Trains That Whistled in the Night

Remember the railway journeys of your childhood?

Anvar Alikhan

I was born into a railway family. My grandfather used to be on the old Nizam's State Railway -- and that meant I grew up in a large, high-ceilinged railway colony bungalow, pervaded by the faint, gritty, blue-grey fragrance of coal dust. Where a vintage HMV gramophone played Juthika Roy and K L Saigal. Where the dinnertime conversation was about such all important matters as the 327 Down and the 106 Up. And where I would wake up in the middle of the night to the long, sweet, slowly dying call of a train's whistle, as it rushed down the nearby tracks, and away into the darkness.

It was the theme sound of my childhood...

Some of my earliest memories revolve around going on tour with my grandfather in his railway saloon. Or "going on line", as it was called. The saloon itself was a rather grand affair, with a kitchen and a pantry (where Abdullah, my grandparents' cook, presided), a bathroom, complete with a full length bath tub, and -- what fascinated me most -- a huge, old fashioned valve radio in the living room, with a "magic eye device", and the names of exotic faraway radio stations written across its bandspread (Nanking, Batavia, Alexandria, Bucharest, Leopoldville...

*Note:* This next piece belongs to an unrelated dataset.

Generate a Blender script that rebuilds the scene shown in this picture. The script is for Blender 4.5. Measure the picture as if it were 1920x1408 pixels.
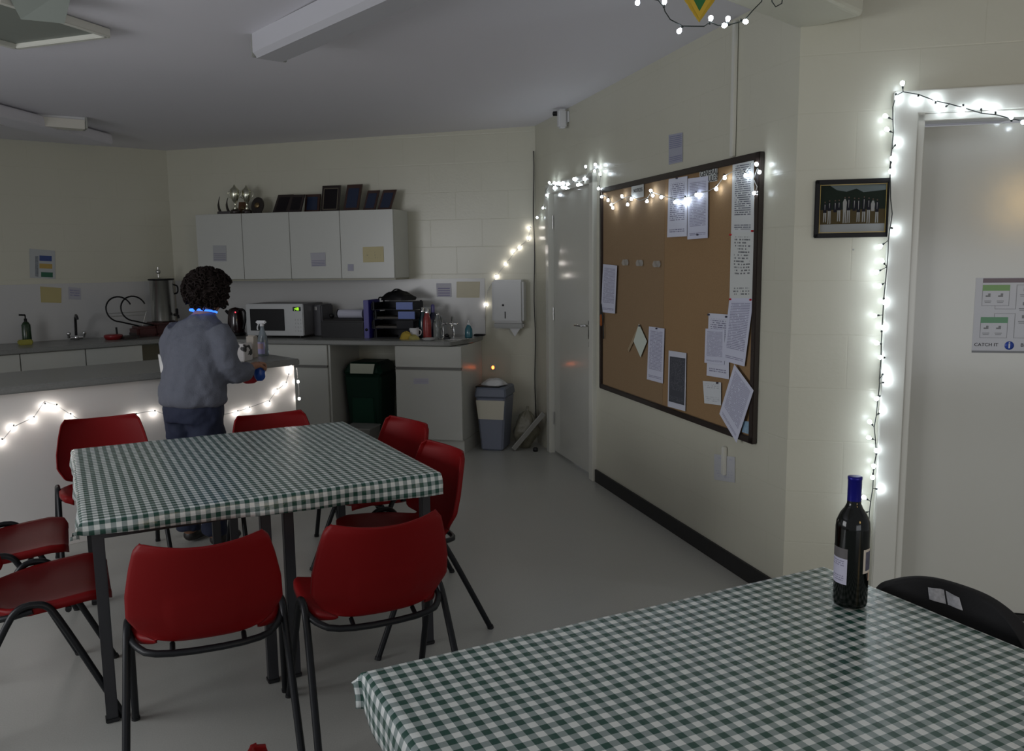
import bpy, bmesh, math, random
from mathutils import Vector, Matrix, noise
R = math.radians
random.seed(7)
for o in list(bpy.data.objects): bpy.data.objects.remove(o)
scn = bpy.context.scene
COL = scn.collection

# ---------------------------------------------------------------- camera
FPX, PITCH, ROLL, EYE = 1570.0, R(7.7), R(-0.7), 1.5
def c2w(x, y, z):
    cr, sr = math.cos(ROLL), math.sin(ROLL); x, y = cr*x-sr*y, sr*x+cr*y
    cp, sp = math.cos(PITCH), math.sin(PITCH)
    return Vector((x, z*cp+y*sp, y*cp-z*sp))
cam = bpy.data.cameras.new('camera'); camo = bpy.data.objects.new('camera', cam); COL.objects.link(camo)
cam.sensor_width = 36; cam.lens = FPX/1920*36; cam.clip_start = .05
m = Matrix([c2w(1,0,0), c2w(0,1,0), -c2w(0,0,1)]).transposed().to_4x4(); m.translation = (0,0,EYE)
camo.matrix_world = m
scn.camera = camo

# ---------------------------------------------------------------- world, lamps, exposure
w = bpy.data.worlds.new('world'); scn.world = w; w.use_nodes = True
w.node_tree.nodes['Background'].inputs[0].default_value = (.92, .95, 1.0, 1)
w.node_tree.nodes['Background'].inputs[1].default_value = .35
scn.view_settings.view_transform = 'Standard'
scn.view_settings.look = 'None'
scn.view_settings.gamma = 1
scn.view_settings.exposure = -.28
def area(name, loc, target, size, power, color):
    l = bpy.data.lights.new(name, 'AREA'); l.shape = 'RECTANGLE'; l.size, l.size_y = size; l.energy = power; l.color = color
    o = bpy.data.objects.new(name, l); COL.objects.link(o); o.location = loc
    o.rotation_euler = (Vector(target)-Vector(loc)).to_track_quat('-Z', 'Y').to_euler()
    return o
# unseen fill lamps added behind and left of camera, and a warm hall lamp
area('rear_fill_light', (1.9, -2.4, 1.0), (.4, 4, 2.0), (2.4, 1.3), 27, (.90, .94, 1.0))
area('left_fill_light', (-4.0, 1.3, 1.5), (1.6, 3.6, .2), (2.2, 1.2), 62, (.96, .97, 1.0))
area('warm_hall_lamp', (2.3, -1.0, 1.95), (-2.5, 5.5, 1.8), (.5, .35), 9, (1.0, .66, .25))

# ---------------------------------------------------------------- geometry of the room
def uh(h): return Vector((math.sin(R(h)), math.cos(R(h)), 0))
A = Vector((.207, 6.885, 0))                      # corner right wall / back wall
B = A-3.38*uh(104)                                # corner back wall / left wall
E = A+3.51*uh(164)                                # outer corner right wall / entrance wall
LW = 226
def ceilz(x): return 2.575+.0145*(x-.2)
def ray(px, py): return c2w((px-960)/FPX, (704-py)/FPX, 1)
CAM = Vector((0, 0, EYE))
def hz(px, py, z):
    d = ray(px, py); return CAM+d*((z-EYE)/d.z)
def vw(px, py, p, n):
    d = ray(px, py); n = Vector(n); return CAM+d*((Vector(p)-CAM).dot(n)/d.dot(n))
NB, NR, NE, NL = uh(194), uh(254), uh(194), uh(LW-90)     # wall normals into the room
ROTB, ROTR, ROTE, ROTL = R(-14), R(-74), R(-14), R(90-(LW-180))
def onB(px, py, d=0): return vw(px, py, A+NB*d, NB)
def onR(px, py, d=0): return vw(px, py, A+NR*d, NR)
def onE(px, py, d=0): return vw(px, py, E+NE*d, NE)
def onL(px, py, d=0): return vw(px, py, B+NL*d, NL)
def bw(t, d, z=0): v = A-t*uh(104)+d*NB; v.z = z; return v       # back wall: t left of corner, d off the wall
def lw(s, d, z=0): v = B+s*uh(LW)+d*NL; v.z = z; return v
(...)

Only slightly less exotic, I suppose, were the names of the places we ourselves visited when we "went on line". Names like Bezwada and Dronachellam, Vicarabad and Kazipet. Some of them held secret, hidden meaning for me. Like Guntakal, it always seemed to me, was the sound that a train makes as it pulls slowly out of the station. (Guntakal-Guntakal-Guntakal). And Kachiguda was the same train, having picked up speed. Kurnool, meanwhile, was clearly the sound of its whistle. (Thus, Kurn-o-o-o-l!)

My memories of those early childhood train journeys are, at best, arbitrary. I remember things like the taste of hot toast, as it can be made only by railway caterers, slightly blackened, and tasting deliciously of the charcoal fire it was toasted over. I remember the old signs in railway compartments, warning you against accepting food, drink or cigarettes from strangers, as they might be drugged (an edifying thought, that). I remember the privilege of being taken by my grandfather to inspect the engines of trains, and being introduced to the engine drivers -- men, invariably, with tattooed arms and large sooty handkerchiefs knotted on their heads. And then there was the even greater privilege of being allowed to wave a guard's flag for him, to signal the train to start. (At age five, I recall, it gave me a sense of vast power to have an entire train move -- or not move -- at my personal whim.)

I also remember man-eating tigers.

Or to be precise, a man-eating tiger. Its snarling head graced my grandparents' dining room wall: it had been shot by my grandfather, apparently as a public service -- his role as a freelance shikari on the occasion being merely an adjunct to his duties as a railway official out "on line". That was the kind of world it was.